**WHAT IS BEING ASKED:**
Below is a block of data; give all of it again word for word.

**PROVIDED MATERIAL:**
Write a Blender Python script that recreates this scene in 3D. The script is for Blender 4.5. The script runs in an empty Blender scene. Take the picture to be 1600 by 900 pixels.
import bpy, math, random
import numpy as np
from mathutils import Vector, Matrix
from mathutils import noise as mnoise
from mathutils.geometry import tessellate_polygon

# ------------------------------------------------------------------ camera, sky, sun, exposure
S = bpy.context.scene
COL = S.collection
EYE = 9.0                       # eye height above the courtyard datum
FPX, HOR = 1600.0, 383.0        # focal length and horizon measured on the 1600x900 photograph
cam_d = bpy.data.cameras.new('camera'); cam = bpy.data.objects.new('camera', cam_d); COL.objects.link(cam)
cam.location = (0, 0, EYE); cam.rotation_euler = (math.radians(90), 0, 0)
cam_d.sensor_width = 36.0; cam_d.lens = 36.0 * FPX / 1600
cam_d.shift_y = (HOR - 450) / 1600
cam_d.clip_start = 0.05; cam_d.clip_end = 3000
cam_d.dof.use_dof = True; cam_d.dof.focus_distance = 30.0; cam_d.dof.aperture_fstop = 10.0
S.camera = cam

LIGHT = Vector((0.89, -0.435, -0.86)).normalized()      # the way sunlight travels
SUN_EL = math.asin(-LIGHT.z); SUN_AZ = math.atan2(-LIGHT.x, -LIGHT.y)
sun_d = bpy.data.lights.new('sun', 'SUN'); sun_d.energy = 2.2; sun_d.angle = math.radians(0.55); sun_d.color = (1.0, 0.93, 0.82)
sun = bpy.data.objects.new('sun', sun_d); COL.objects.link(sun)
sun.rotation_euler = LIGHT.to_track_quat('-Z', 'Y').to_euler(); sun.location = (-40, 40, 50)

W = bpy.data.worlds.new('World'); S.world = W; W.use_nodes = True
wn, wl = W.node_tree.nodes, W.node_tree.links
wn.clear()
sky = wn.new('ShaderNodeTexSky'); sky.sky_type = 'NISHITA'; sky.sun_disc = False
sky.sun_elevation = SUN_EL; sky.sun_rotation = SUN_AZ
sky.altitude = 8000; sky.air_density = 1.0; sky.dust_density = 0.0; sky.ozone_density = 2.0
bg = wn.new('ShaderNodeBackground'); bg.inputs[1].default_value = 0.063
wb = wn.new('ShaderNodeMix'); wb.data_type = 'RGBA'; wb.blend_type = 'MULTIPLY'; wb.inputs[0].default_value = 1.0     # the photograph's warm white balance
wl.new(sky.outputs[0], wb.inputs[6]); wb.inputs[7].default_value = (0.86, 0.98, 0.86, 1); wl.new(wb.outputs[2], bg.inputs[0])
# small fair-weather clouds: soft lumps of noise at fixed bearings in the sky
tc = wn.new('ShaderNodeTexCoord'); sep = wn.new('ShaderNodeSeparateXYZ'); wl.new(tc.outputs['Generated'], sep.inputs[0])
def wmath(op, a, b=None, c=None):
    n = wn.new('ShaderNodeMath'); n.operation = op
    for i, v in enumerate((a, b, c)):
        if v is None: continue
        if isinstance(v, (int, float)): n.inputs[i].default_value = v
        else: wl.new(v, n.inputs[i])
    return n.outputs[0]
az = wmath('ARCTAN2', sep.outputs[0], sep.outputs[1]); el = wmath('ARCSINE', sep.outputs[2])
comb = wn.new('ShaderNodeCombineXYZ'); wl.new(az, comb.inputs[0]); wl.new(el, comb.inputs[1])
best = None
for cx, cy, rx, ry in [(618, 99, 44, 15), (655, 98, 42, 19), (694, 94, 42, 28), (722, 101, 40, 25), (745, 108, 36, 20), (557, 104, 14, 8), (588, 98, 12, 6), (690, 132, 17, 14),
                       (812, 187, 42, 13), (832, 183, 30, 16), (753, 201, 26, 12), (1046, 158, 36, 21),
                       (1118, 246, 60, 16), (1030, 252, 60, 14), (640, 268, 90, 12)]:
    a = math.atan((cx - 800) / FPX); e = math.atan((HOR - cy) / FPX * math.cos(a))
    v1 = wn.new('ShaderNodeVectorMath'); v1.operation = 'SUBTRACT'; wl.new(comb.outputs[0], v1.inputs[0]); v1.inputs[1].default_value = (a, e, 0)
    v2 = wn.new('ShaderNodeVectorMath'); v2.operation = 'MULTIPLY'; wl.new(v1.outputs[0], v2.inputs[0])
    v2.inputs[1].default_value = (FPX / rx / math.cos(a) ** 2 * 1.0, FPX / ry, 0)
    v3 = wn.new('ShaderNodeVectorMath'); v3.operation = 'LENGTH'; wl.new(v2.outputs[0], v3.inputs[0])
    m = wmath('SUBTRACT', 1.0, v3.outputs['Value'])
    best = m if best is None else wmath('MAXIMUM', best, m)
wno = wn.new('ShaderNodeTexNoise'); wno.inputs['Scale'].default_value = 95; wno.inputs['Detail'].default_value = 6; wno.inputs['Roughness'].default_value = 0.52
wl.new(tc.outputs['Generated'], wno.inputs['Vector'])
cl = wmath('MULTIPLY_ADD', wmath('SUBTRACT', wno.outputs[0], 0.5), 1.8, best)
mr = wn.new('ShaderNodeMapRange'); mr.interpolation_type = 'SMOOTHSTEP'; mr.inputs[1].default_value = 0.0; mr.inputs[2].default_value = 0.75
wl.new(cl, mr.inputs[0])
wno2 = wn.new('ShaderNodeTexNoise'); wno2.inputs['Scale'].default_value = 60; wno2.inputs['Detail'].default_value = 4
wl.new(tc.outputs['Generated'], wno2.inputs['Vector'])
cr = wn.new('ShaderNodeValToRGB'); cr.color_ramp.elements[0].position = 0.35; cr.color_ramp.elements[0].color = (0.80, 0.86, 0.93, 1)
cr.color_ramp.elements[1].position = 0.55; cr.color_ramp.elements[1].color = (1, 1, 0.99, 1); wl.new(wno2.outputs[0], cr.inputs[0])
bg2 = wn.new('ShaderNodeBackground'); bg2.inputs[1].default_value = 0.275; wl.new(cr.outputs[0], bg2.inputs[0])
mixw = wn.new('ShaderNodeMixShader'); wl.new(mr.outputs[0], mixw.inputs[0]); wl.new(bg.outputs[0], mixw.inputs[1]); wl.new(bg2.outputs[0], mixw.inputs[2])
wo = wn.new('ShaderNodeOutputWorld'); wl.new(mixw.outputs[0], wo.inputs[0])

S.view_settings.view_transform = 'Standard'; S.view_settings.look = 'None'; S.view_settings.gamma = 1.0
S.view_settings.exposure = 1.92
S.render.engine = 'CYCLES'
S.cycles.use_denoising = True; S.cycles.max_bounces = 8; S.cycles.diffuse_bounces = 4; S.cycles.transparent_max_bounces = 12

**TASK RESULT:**
Write a Blender Python script that recreates this scene in 3D. The script is for Blender 4.5. The script runs in an empty Blender scene. Take the picture to be 1600 by 900 pixels.
import bpy, math, random
import numpy as np
from mathutils import Vector, Matrix
from mathutils import noise as mnoise
from mathutils.geometry import tessellate_polygon

# ------------------------------------------------------------------ camera, sky, sun, exposure
S = bpy.context.scene
COL = S.collection
EYE = 9.0                       # eye height above the courtyard datum
FPX, HOR = 1600.0, 383.0        # focal length and horizon measured on the 1600x900 photograph
cam_d = bpy.data.cameras.new('camera'); cam = bpy.data.objects.new('camera', cam_d); COL.objects.link(cam)
cam.location = (0, 0, EYE); cam.rotation_euler = (math.radians(90), 0, 0)
cam_d.sensor_width = 36.0; cam_d.lens = 36.0 * FPX / 1600
cam_d.shift_y = (HOR - 450) / 1600
cam_d.clip_start = 0.05; cam_d.clip_end = 3000
cam_d.dof.use_dof = True; cam_d.dof.focus_distance = 30.0; cam_d.dof.aperture_fstop = 10.0
S.camera = cam

LIGHT = Vector((0.89, -0.435, -0.86)).normalized()      # the way sunlight travels
SUN_EL = math.asin(-LIGHT.z); SUN_AZ = math.atan2(-LIGHT.x, -LIGHT.y)
sun_d = bpy.data.lights.new('sun', 'SUN'); sun_d.energy = 2.2; sun_d.angle = math.radians(0.55); sun_d.color = (1.0, 0.93, 0.82)
sun = bpy.data.objects.new('sun', sun_d); COL.objects.link(sun)
sun.rotation_euler = LIGHT.to_track_quat('-Z', 'Y').to_euler(); sun.location = (-40, 40, 50)

W = bpy.data.worlds.new('World'); S.world = W; W.use_nodes = True
wn, wl = W.node_tree.nodes, W.node_tree.links
wn.clear()
sky = wn.new('ShaderNodeTexSky'); sky.sky_type = 'NISHITA'; sky.sun_disc = False
sky.sun_elevation = SUN_EL; sky.sun_rotation = SUN_AZ
sky.altitude = 8000; sky.air_density = 1.0; sky.dust_density = 0.0; sky.ozone_density = 2.0
bg = wn.new('ShaderNodeBackground'); bg.inputs[1].default_value = 0.063
wb = wn.new('ShaderNodeMix'); wb.data_type = 'RGBA'; wb.blend_type = 'MULTIPLY'; wb.inputs[0].default_value = 1.0     # the photograph's warm white balance
wl.new(sky.outputs[0], wb.inputs[6]); wb.inputs[7].default_value = (0.86, 0.98, 0.86, 1); wl.new(wb.outputs[2], bg.inputs[0])
# small fair-weather clouds: soft lumps of noise at fixed bearings in the sky
tc = wn.new('ShaderNodeTexCoord'); sep = wn.new('ShaderNodeSeparateXYZ'); wl.new(tc.outputs['Generated'], sep.inputs[0])
def wmath(op, a, b=None, c=None):
    n = wn.new('ShaderNodeMath'); n.operation = op
    for i, v in enumerate((a, b, c)):
        if v is None: continue
        if isinstance(v, (int, float)): n.inputs[i].default_value = v
        else: wl.new(v, n.inputs[i])
    return n.outputs[0]
az = wmath('ARCTAN2', sep.outputs[0], sep.outputs[1]); el = wmath('ARCSINE', sep.outputs[2])
comb = wn.new('ShaderNodeCombineXYZ'); wl.new(az, comb.inputs[0]); wl.new(el, comb.inputs[1])
best = None
for cx, cy, rx, ry in [(618, 99, 44, 15), (655, 98, 42, 19), (694, 94, 42, 28), (722, 101, 40, 25), (745, 108, 36, 20), (557, 104, 14, 8), (588, 98, 12, 6), (690, 132, 17, 14),
                       (812, 187, 42, 13), (832, 183, 30, 16), (753, 201, 26, 12), (1046, 158, 36, 21),
                       (1118, 246, 60, 16), (1030, 252, 60, 14), (640, 268, 90, 12)]:
    a = math.atan((cx - 800) / FPX); e = math.atan((HOR - cy) / FPX * math.cos(a))
    v1 = wn.new('ShaderNodeVectorMath'); v1.operation = 'SUBTRACT'; wl.new(comb.outputs[0], v1.inputs[0]); v1.inputs[1].default_value = (a, e, 0)
    v2 = wn.new('ShaderNodeVectorMath'); v2.operation = 'MULTIPLY'; wl.new(v1.outputs[0], v2.inputs[0])
    v2.inputs[1].default_value = (FPX / rx / math.cos(a) ** 2 * 1.0, FPX / ry, 0)
    v3 = wn.new('ShaderNodeVectorMath'); v3.operation = 'LENGTH'; wl.new(v2.outputs[0], v3.inputs[0])
    m = wmath('SUBTRACT', 1.0, v3.outputs['Value'])
    best = m if best is None else wmath('MAXIMUM', best, m)
wno = wn.new('ShaderNodeTexNoise'); wno.inputs['Scale'].default_value = 95; wno.inputs['Detail'].default_value = 6; wno.inputs['Roughness'].default_value = 0.52
wl.new(tc.outputs['Generated'], wno.inputs['Vector'])
cl = wmath('MULTIPLY_ADD', wmath('SUBTRACT', wno.outputs[0], 0.5), 1.8, best)
mr = wn.new('ShaderNodeMapRange'); mr.interpolation_type = 'SMOOTHSTEP'; mr.inputs[1].default_value = 0.0; mr.inputs[2].default_value = 0.75
wl.new(cl, mr.inputs[0])
wno2 = wn.new('ShaderNodeTexNoise'); wno2.inputs['Scale'].default_value = 60; wno2.inputs['Detail'].default_value = 4
wl.new(tc.outputs['Generated'], wno2.inputs['Vector'])
cr = wn.new('ShaderNodeValToRGB'); cr.color_ramp.elements[0].position = 0.35; cr.color_ramp.elements[0].color = (0.80, 0.86, 0.93, 1)
cr.color_ramp.elements[1].position = 0.55; cr.color_ramp.elements[1].color = (1, 1, 0.99, 1); wl.new(wno2.outputs[0], cr.inputs[0])
bg2 = wn.new('ShaderNodeBackground'); bg2.inputs[1].default_value = 0.275; wl.new(cr.outputs[0], bg2.inputs[0])
mixw = wn.new('ShaderNodeMixShader'); wl.new(mr.outputs[0], mixw.inputs[0]); wl.new(bg.outputs[0], mixw.inputs[1]); wl.new(bg2.outputs[0], mixw.inputs[2])
wo = wn.new('ShaderNodeOutputWorld'); wl.new(mixw.outputs[0], wo.inputs[0])

S.view_settings.view_transform = 'Standard'; S.view_settings.look = 'None'; S.view_settings.gamma = 1.0
S.view_settings.exposure = 1.92
S.render.engine = 'CYCLES'
S.cycles.use_denoising = True; S.cycles.max_bounces = 8; S.cycles.diffuse_bounces = 4; S.cycles.transparent_max_bounces = 12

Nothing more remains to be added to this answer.